COLLECTED MATERIAL start
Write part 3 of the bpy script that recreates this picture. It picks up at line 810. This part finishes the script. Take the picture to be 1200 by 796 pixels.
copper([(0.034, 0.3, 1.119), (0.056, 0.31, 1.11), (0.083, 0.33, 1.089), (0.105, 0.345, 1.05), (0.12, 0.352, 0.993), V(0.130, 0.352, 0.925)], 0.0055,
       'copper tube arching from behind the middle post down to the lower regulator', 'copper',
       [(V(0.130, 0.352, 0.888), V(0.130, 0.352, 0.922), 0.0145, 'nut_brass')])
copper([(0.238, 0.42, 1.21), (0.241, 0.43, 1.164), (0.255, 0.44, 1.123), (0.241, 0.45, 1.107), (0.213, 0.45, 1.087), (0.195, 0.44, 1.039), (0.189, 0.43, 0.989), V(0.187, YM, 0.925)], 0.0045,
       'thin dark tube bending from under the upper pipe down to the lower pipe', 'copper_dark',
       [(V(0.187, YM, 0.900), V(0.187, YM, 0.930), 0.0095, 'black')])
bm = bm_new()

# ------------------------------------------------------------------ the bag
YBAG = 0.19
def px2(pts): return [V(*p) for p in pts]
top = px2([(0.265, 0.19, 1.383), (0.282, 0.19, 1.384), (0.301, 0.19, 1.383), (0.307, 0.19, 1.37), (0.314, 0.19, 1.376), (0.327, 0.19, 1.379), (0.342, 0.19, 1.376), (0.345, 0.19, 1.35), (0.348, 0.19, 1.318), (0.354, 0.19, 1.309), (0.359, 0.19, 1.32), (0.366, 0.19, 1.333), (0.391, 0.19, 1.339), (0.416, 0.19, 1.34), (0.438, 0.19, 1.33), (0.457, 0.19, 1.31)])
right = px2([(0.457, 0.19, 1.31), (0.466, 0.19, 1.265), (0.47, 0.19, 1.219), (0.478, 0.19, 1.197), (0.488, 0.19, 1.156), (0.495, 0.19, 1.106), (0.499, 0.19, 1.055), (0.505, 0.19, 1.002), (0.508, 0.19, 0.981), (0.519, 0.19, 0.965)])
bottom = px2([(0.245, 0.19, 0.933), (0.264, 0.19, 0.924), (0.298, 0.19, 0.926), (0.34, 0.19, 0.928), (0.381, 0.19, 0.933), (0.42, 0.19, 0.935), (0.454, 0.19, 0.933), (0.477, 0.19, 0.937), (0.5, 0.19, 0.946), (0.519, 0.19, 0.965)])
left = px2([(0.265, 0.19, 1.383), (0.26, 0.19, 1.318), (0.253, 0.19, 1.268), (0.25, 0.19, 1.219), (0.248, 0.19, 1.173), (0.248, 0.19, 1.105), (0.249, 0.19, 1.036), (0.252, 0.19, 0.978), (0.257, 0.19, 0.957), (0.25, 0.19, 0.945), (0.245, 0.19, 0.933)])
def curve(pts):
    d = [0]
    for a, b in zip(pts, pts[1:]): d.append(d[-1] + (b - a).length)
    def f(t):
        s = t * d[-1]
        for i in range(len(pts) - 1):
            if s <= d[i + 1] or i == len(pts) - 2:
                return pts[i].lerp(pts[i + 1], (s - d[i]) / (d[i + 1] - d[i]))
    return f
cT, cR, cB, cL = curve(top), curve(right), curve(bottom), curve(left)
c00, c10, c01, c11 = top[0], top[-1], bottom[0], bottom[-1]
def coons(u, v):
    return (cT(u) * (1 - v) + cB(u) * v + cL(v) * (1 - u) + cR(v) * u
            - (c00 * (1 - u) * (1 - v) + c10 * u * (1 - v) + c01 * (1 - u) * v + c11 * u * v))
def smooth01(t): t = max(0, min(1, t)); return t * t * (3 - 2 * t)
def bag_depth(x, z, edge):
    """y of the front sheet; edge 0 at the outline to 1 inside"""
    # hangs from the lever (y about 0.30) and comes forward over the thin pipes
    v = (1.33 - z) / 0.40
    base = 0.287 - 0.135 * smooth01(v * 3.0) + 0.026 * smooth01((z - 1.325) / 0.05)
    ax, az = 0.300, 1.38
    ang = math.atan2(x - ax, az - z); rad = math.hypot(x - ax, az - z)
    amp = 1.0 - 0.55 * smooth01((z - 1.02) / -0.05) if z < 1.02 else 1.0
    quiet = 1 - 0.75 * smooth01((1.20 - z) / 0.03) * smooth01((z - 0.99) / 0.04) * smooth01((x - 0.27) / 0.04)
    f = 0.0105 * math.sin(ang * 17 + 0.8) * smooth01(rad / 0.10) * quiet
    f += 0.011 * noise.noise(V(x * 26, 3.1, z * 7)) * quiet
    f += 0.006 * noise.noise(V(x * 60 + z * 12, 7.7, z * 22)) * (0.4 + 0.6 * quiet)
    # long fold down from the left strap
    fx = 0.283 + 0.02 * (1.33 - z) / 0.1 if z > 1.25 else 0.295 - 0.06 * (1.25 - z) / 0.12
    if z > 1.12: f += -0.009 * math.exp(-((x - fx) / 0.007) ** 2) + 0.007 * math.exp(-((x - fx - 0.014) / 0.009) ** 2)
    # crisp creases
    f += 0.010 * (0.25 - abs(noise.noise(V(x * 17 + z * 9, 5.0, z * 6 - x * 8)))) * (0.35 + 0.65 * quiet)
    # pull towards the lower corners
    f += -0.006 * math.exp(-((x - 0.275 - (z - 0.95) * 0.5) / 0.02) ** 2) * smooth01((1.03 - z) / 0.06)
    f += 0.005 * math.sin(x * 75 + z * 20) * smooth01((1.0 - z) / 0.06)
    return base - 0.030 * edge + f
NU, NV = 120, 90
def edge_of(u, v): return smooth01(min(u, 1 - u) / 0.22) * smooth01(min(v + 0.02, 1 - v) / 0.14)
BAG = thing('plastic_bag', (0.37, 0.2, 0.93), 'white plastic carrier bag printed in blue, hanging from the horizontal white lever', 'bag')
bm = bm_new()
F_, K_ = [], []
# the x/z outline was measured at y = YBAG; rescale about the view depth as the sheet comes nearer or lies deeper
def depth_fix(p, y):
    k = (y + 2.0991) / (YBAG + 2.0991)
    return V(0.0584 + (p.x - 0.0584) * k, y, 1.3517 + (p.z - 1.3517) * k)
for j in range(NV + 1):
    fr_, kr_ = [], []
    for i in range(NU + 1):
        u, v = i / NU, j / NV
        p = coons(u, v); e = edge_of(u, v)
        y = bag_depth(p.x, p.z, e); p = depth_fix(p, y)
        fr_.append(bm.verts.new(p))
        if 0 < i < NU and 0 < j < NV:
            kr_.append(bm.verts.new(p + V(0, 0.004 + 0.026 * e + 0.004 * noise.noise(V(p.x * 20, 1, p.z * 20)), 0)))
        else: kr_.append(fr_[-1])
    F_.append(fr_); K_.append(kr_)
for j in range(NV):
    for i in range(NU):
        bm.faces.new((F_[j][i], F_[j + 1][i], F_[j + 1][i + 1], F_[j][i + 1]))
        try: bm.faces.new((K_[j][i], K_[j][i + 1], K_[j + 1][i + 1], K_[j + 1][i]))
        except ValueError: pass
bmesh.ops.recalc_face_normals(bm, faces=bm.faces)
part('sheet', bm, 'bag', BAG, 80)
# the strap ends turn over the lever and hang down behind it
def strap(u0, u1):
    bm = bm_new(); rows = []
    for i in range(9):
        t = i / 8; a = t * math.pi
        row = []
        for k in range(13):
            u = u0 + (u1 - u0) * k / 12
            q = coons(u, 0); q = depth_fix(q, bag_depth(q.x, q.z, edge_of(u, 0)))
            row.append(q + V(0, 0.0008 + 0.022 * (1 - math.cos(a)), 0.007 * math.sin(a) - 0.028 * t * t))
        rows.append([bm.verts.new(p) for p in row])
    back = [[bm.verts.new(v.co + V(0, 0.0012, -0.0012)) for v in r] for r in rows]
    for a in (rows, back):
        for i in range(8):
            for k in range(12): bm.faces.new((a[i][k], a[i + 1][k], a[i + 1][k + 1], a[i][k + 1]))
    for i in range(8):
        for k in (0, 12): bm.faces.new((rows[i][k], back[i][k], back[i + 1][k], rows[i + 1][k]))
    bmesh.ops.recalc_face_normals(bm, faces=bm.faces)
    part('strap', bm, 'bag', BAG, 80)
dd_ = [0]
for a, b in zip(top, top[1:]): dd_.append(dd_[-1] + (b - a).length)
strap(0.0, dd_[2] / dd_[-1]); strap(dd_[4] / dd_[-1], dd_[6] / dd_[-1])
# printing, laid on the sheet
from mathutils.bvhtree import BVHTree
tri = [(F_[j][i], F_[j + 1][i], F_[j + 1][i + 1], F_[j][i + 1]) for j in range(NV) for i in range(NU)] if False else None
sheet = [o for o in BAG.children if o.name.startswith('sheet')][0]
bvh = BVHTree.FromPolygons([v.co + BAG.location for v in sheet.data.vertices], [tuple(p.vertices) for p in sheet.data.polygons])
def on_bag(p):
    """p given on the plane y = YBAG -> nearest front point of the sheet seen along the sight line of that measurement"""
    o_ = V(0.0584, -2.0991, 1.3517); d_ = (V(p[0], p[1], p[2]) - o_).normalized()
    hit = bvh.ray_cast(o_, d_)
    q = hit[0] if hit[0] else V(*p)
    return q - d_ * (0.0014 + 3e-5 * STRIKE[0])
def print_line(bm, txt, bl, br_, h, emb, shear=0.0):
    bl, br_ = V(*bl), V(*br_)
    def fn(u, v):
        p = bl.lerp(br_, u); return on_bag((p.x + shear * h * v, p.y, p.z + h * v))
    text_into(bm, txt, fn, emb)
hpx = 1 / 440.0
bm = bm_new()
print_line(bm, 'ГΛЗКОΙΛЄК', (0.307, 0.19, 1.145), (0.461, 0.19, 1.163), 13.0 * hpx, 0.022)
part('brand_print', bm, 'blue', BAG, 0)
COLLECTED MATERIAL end
WRITTEN PROBLEM = Using the listing above, pick out each line that contains the word "part", then copy it.

RESPONSE TO THIS EXERCISE =
Write part 3 of the bpy script that recreates this picture. It picks up at line 810. This part finishes the script. Take the picture to be 1200 by 796 pixels.
part('sheet', bm, 'bag', BAG, 80)
    part('strap', bm, 'bag', BAG, 80)
part('brand_print', bm, 'blue', BAG, 0)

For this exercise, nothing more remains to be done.